Air Products, Purchaser, and certain of their respective directors and executive officers and the Air Products nominees may be deemed to be participants in the proposed transaction under the rules of the SEC. Security holders may obtain information regarding the names, affiliations and interests of Air Products’ directors and executive officers in Air Products’ Annual Report on Form 10-K for the year ended September 30, 2009, which was filed with the SEC on November 25, 2009, and its proxy statement for the 2010 Annual Meeting, which was filed with the SEC on December 10, 2009; and of Purchaser’s directors and executive officers in the Offer to Purchase.  Information about the Air Products nominees is included in the definitive proxy statement Air Products filed with the SEC on July 29, 2010 relating to the 2010 annual meeting of Airgas stockholders.  These documents can be obtained free of charge from the sources indicated above.  Additional information regarding the interests of these participants in the proxy solicitation and a description of their direct and indirect interests, by security holdings or otherwise, is also included in the definitive proxy statement filed by Air Products with the SEC.
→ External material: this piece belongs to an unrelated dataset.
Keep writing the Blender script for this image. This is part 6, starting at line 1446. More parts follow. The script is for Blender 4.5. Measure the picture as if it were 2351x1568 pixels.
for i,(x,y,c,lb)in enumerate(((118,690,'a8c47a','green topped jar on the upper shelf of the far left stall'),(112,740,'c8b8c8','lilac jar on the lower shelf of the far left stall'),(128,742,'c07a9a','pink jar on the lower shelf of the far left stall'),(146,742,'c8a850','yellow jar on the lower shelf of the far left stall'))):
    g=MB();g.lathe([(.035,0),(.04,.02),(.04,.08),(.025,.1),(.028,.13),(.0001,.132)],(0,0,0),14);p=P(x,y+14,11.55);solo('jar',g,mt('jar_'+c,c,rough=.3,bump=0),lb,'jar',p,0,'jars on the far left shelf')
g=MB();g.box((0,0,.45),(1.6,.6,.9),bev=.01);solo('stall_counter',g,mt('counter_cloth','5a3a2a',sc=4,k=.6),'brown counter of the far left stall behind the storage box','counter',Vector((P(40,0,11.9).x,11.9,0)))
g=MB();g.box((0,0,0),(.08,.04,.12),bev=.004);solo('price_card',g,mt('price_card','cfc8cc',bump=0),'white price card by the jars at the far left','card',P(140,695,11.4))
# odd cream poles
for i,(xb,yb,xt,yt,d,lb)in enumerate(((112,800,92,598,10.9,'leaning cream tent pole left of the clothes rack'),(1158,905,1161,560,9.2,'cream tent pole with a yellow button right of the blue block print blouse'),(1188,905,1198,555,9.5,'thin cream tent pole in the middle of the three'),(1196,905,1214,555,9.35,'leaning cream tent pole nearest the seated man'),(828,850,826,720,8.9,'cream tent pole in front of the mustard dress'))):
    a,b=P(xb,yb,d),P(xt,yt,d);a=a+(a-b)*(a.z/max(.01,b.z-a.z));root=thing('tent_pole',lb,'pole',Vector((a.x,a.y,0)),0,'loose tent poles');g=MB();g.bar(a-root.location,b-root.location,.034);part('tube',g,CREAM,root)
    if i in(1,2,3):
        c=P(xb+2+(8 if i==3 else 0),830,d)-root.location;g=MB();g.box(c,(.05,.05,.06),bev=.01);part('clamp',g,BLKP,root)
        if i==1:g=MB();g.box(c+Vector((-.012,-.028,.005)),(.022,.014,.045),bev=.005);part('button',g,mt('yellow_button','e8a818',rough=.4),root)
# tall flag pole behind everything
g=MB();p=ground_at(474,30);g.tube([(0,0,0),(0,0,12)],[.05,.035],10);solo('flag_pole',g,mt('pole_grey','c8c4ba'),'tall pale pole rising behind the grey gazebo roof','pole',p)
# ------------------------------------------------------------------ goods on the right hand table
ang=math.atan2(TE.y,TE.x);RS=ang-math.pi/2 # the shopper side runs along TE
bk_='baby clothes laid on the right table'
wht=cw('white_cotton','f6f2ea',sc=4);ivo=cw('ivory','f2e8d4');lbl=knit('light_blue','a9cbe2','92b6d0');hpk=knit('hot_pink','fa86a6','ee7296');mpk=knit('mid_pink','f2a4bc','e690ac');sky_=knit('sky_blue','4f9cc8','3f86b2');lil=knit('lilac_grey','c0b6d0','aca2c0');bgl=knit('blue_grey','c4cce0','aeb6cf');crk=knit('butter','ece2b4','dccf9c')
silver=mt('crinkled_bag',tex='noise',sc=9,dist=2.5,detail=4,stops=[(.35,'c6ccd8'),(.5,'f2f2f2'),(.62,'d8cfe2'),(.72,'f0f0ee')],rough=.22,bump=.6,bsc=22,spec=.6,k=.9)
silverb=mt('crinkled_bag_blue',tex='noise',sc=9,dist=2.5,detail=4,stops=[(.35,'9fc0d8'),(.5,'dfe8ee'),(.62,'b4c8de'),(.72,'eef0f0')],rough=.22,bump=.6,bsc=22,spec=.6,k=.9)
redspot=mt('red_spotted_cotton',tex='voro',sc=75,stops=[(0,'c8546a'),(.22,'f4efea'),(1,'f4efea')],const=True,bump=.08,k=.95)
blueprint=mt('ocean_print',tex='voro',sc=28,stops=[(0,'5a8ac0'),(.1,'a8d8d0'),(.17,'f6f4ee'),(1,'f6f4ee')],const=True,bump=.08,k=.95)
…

All statements included or incorporated by reference in this communication other than statements or characterizations of historical fact, are forward-looking statements.  These forward-looking statements are based on our current expectations, estimates and projections about our business and industry, management’s beliefs, and certain assumptions made by us, all of which are subject to change.  Forward-looking statements can often be identified by words such as “anticipates”, “expects”, “intends”, “plans”, “predicts”, “believes”, “seeks”, “estimates”, “may”, “will”, “should”, “would”, “could”, “potential”, “continue”, “ongoing”, similar expressions, and variations or negatives of these words.  These forward-looking statements are not guarantees of future results and are subject to risks, uncertainties and assumptions that could cause our actual results to differ materially and adversely from those expressed in any forward-looking statement.  Important risk factors that could contribute to such differences or otherwise affect our business, results of operations and financial condition include the possibility that Air Products will not pursue a transaction with Airgas and the risk factors discussed in our Annual Report on Form 10-K, subsequent Quarterly Reports on Form 10-Q, recent Current Reports on Form 8-K, and other SEC filings.  The forward-looking statements in this release speak only as of the date of this filing.  We undertake no obligation to revise or update publicly any forward-looking statement, except as required by law.